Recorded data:
- - - - -
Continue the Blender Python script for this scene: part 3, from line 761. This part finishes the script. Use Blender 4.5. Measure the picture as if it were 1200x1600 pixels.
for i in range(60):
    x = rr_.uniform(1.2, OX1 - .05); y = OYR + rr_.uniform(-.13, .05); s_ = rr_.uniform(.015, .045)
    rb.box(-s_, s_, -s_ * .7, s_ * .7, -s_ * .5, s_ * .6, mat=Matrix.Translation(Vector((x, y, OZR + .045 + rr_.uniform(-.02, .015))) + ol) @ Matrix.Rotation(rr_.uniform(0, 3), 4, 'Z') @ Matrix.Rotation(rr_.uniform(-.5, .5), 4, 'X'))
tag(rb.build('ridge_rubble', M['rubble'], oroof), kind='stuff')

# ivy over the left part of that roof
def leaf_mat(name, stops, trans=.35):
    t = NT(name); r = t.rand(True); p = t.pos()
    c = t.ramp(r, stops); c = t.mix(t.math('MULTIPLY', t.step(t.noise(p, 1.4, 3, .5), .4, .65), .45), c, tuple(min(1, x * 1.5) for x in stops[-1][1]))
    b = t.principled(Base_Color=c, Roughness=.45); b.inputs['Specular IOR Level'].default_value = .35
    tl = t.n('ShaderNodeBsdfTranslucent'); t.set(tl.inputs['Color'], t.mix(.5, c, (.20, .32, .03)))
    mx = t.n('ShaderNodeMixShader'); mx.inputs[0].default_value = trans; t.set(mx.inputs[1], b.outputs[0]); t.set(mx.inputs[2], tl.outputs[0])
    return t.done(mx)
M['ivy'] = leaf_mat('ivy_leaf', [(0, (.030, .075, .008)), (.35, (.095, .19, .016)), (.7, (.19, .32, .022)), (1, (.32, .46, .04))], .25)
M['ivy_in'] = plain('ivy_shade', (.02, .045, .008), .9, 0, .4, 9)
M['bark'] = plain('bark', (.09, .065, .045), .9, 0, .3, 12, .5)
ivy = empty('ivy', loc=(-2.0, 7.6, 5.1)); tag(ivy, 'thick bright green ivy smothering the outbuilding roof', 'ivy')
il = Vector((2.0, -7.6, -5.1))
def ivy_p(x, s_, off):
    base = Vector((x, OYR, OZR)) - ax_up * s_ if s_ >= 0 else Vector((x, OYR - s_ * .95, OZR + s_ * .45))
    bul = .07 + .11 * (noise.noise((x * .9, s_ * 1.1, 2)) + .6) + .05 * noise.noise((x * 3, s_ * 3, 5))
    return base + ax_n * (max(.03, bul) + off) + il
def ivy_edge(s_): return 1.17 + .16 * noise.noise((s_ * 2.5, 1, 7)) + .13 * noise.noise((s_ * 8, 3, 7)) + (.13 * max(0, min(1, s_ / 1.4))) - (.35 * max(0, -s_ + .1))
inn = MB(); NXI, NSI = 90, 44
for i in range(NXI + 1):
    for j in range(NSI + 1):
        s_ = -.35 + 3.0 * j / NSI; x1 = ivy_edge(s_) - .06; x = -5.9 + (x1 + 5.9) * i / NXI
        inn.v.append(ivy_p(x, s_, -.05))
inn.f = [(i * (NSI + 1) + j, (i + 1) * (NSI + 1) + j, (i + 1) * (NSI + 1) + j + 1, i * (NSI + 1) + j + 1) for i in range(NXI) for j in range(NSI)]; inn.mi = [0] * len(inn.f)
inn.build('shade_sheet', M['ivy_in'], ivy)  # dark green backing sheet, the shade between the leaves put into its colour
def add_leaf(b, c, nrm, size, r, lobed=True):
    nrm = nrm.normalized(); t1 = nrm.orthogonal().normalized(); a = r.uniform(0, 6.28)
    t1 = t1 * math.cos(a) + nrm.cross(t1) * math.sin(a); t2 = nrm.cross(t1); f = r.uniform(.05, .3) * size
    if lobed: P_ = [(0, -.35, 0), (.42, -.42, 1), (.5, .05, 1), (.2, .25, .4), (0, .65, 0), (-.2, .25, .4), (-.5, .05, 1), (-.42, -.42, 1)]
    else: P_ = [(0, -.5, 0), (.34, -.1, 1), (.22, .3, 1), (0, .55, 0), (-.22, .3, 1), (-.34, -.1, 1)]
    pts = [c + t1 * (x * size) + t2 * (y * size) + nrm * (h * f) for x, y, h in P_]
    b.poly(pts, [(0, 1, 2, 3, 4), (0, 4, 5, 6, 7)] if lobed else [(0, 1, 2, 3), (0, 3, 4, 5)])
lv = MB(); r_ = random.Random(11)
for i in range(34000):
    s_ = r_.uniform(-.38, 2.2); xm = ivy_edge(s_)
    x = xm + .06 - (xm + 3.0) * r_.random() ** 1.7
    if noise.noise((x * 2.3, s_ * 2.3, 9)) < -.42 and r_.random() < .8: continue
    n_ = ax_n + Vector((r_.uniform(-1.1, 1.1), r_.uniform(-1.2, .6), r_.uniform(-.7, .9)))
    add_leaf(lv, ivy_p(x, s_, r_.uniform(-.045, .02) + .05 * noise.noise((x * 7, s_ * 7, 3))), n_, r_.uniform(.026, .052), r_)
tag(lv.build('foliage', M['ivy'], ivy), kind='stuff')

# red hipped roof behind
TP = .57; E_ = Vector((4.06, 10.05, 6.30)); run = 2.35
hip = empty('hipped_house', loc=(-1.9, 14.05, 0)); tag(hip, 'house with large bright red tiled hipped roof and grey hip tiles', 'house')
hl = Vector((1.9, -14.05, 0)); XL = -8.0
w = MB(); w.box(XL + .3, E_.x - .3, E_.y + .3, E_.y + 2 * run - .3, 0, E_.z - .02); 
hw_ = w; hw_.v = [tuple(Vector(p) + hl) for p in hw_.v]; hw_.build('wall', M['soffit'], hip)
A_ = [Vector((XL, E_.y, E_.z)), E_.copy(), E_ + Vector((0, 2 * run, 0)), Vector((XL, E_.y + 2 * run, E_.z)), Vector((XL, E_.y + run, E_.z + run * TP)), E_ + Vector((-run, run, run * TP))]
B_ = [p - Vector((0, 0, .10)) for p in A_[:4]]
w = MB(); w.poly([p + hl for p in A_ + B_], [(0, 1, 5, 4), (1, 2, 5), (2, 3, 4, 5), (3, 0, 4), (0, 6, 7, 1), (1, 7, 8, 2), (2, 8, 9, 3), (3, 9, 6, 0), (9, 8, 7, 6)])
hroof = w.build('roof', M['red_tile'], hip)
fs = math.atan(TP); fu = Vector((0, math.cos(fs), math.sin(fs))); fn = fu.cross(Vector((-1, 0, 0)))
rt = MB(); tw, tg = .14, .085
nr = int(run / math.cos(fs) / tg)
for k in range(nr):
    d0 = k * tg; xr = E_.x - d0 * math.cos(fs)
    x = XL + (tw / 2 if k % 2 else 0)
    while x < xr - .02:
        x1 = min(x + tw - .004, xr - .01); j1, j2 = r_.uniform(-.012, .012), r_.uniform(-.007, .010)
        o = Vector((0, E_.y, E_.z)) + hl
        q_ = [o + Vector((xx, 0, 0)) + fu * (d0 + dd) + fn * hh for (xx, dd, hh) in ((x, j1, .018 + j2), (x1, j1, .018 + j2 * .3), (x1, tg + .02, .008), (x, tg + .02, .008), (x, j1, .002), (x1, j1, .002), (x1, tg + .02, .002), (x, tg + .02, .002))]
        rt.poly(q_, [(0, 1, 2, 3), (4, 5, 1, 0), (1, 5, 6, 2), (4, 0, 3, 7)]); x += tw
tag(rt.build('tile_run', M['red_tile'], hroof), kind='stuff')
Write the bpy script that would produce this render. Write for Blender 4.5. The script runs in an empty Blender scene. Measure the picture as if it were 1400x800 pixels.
- - - - -
# EXERCISE
Every record above should be copied exactly.

# SOLUTION FOR THIS EXERCISE
Continue the Blender Python script for this scene: part 3, from line 761. This part finishes the script. Use Blender 4.5. Measure the picture as if it were 1200x1600 pixels.
for i in range(60):
    x = rr_.uniform(1.2, OX1 - .05); y = OYR + rr_.uniform(-.13, .05); s_ = rr_.uniform(.015, .045)
    rb.box(-s_, s_, -s_ * .7, s_ * .7, -s_ * .5, s_ * .6, mat=Matrix.Translation(Vector((x, y, OZR + .045 + rr_.uniform(-.02, .015))) + ol) @ Matrix.Rotation(rr_.uniform(0, 3), 4, 'Z') @ Matrix.Rotation(rr_.uniform(-.5, .5), 4, 'X'))
tag(rb.build('ridge_rubble', M['rubble'], oroof), kind='stuff')

# ivy over the left part of that roof
def leaf_mat(name, stops, trans=.35):
    t = NT(name); r = t.rand(True); p = t.pos()
    c = t.ramp(r, stops); c = t.mix(t.math('MULTIPLY', t.step(t.noise(p, 1.4, 3, .5), .4, .65), .45), c, tuple(min(1, x * 1.5) for x in stops[-1][1]))
    b = t.principled(Base_Color=c, Roughness=.45); b.inputs['Specular IOR Level'].default_value = .35
    tl = t.n('ShaderNodeBsdfTranslucent'); t.set(tl.inputs['Color'], t.mix(.5, c, (.20, .32, .03)))
    mx = t.n('ShaderNodeMixShader'); mx.inputs[0].default_value = trans; t.set(mx.inputs[1], b.outputs[0]); t.set(mx.inputs[2], tl.outputs[0])
    return t.done(mx)
M['ivy'] = leaf_mat('ivy_leaf', [(0, (.030, .075, .008)), (.35, (.095, .19, .016)), (.7, (.19, .32, .022)), (1, (.32, .46, .04))], .25)
M['ivy_in'] = plain('ivy_shade', (.02, .045, .008), .9, 0, .4, 9)
M['bark'] = plain('bark', (.09, .065, .045), .9, 0, .3, 12, .5)
ivy = empty('ivy', loc=(-2.0, 7.6, 5.1)); tag(ivy, 'thick bright green ivy smothering the outbuilding roof', 'ivy')
il = Vector((2.0, -7.6, -5.1))
def ivy_p(x, s_, off):
    base = Vector((x, OYR, OZR)) - ax_up * s_ if s_ >= 0 else Vector((x, OYR - s_ * .95, OZR + s_ * .45))
    bul = .07 + .11 * (noise.noise((x * .9, s_ * 1.1, 2)) + .6) + .05 * noise.noise((x * 3, s_ * 3, 5))
    return base + ax_n * (max(.03, bul) + off) + il
def ivy_edge(s_): return 1.17 + .16 * noise.noise((s_ * 2.5, 1, 7)) + .13 * noise.noise((s_ * 8, 3, 7)) + (.13 * max(0, min(1, s_ / 1.4))) - (.35 * max(0, -s_ + .1))
inn = MB(); NXI, NSI = 90, 44
for i in range(NXI + 1):
    for j in range(NSI + 1):
        s_ = -.35 + 3.0 * j / NSI; x1 = ivy_edge(s_) - .06; x = -5.9 + (x1 + 5.9) * i / NXI
        inn.v.append(ivy_p(x, s_, -.05))
inn.f = [(i * (NSI + 1) + j, (i + 1) * (NSI + 1) + j, (i + 1) * (NSI + 1) + j + 1, i * (NSI + 1) + j + 1) for i in range(NXI) for j in range(NSI)]; inn.mi = [0] * len(inn.f)
inn.build('shade_sheet', M['ivy_in'], ivy)  # dark green backing sheet, the shade between the leaves put into its colour
def add_leaf(b, c, nrm, size, r, lobed=True):
    nrm = nrm.normalized(); t1 = nrm.orthogonal().normalized(); a = r.uniform(0, 6.28)
    t1 = t1 * math.cos(a) + nrm.cross(t1) * math.sin(a); t2 = nrm.cross(t1); f = r.uniform(.05, .3) * size
    if lobed: P_ = [(0, -.35, 0), (.42, -.42, 1), (.5, .05, 1), (.2, .25, .4), (0, .65, 0), (-.2, .25, .4), (-.5, .05, 1), (-.42, -.42, 1)]
    else: P_ = [(0, -.5, 0), (.34, -.1, 1), (.22, .3, 1), (0, .55, 0), (-.22, .3, 1), (-.34, -.1, 1)]
    pts = [c + t1 * (x * size) + t2 * (y * size) + nrm * (h * f) for x, y, h in P_]
    b.poly(pts, [(0, 1, 2, 3, 4), (0, 4, 5, 6, 7)] if lobed else [(0, 1, 2, 3), (0, 3, 4, 5)])
lv = MB(); r_ = random.Random(11)
for i in range(34000):
    s_ = r_.uniform(-.38, 2.2); xm = ivy_edge(s_)
    x = xm + .06 - (xm + 3.0) * r_.random() ** 1.7
    if noise.noise((x * 2.3, s_ * 2.3, 9)) < -.42 and r_.random() < .8: continue
    n_ = ax_n + Vector((r_.uniform(-1.1, 1.1), r_.uniform(-1.2, .6), r_.uniform(-.7, .9)))
    add_leaf(lv, ivy_p(x, s_, r_.uniform(-.045, .02) + .05 * noise.noise((x * 7, s_ * 7, 3))), n_, r_.uniform(.026, .052), r_)
tag(lv.build('foliage', M['ivy'], ivy), kind='stuff')

# red hipped roof behind
TP = .57; E_ = Vector((4.06, 10.05, 6.30)); run = 2.35
hip = empty('hipped_house', loc=(-1.9, 14.05, 0)); tag(hip, 'house with large bright red tiled hipped roof and grey hip tiles', 'house')
hl = Vector((1.9, -14.05, 0)); XL = -8.0
w = MB(); w.box(XL + .3, E_.x - .3, E_.y + .3, E_.y + 2 * run - .3, 0, E_.z - .02); 
hw_ = w; hw_.v = [tuple(Vector(p) + hl) for p in hw_.v]; hw_.build('wall', M['soffit'], hip)
A_ = [Vector((XL, E_.y, E_.z)), E_.copy(), E_ + Vector((0, 2 * run, 0)), Vector((XL, E_.y + 2 * run, E_.z)), Vector((XL, E_.y + run, E_.z + run * TP)), E_ + Vector((-run, run, run * TP))]
B_ = [p - Vector((0, 0, .10)) for p in A_[:4]]
w = MB(); w.poly([p + hl for p in A_ + B_], [(0, 1, 5, 4), (1, 2, 5), (2, 3, 4, 5), (3, 0, 4), (0, 6, 7, 1), (1, 7, 8, 2), (2, 8, 9, 3), (3, 9, 6, 0), (9, 8, 7, 6)])
hroof = w.build('roof', M['red_tile'], hip)
fs = math.atan(TP); fu = Vector((0, math.cos(fs), math.sin(fs))); fn = fu.cross(Vector((-1, 0, 0)))
rt = MB(); tw, tg = .14, .085
nr = int(run / math.cos(fs) / tg)
for k in range(nr):
    d0 = k * tg; xr = E_.x - d0 * math.cos(fs)
    x = XL + (tw / 2 if k % 2 else 0)
    while x < xr - .02:
        x1 = min(x + tw - .004, xr - .01); j1, j2 = r_.uniform(-.012, .012), r_.uniform(-.007, .010)
        o = Vector((0, E_.y, E_.z)) + hl
        q_ = [o + Vector((xx, 0, 0)) + fu * (d0 + dd) + fn * hh for (xx, dd, hh) in ((x, j1, .018 + j2), (x1, j1, .018 + j2 * .3), (x1, tg + .02, .008), (x, tg + .02, .008), (x, j1, .002), (x1, j1, .002), (x1, tg + .02, .002), (x, tg + .02, .002))]
        rt.poly(q_, [(0, 1, 2, 3), (4, 5, 1, 0), (1, 5, 6, 2), (4, 0, 3, 7)]); x += tw
tag(rt.build('tile_run', M['red_tile'], hroof), kind='stuff')
Write the bpy script that would produce this render. Write for Blender 4.5. The script runs in an empty Blender scene. Measure the picture as if it were 1400x800 pixels.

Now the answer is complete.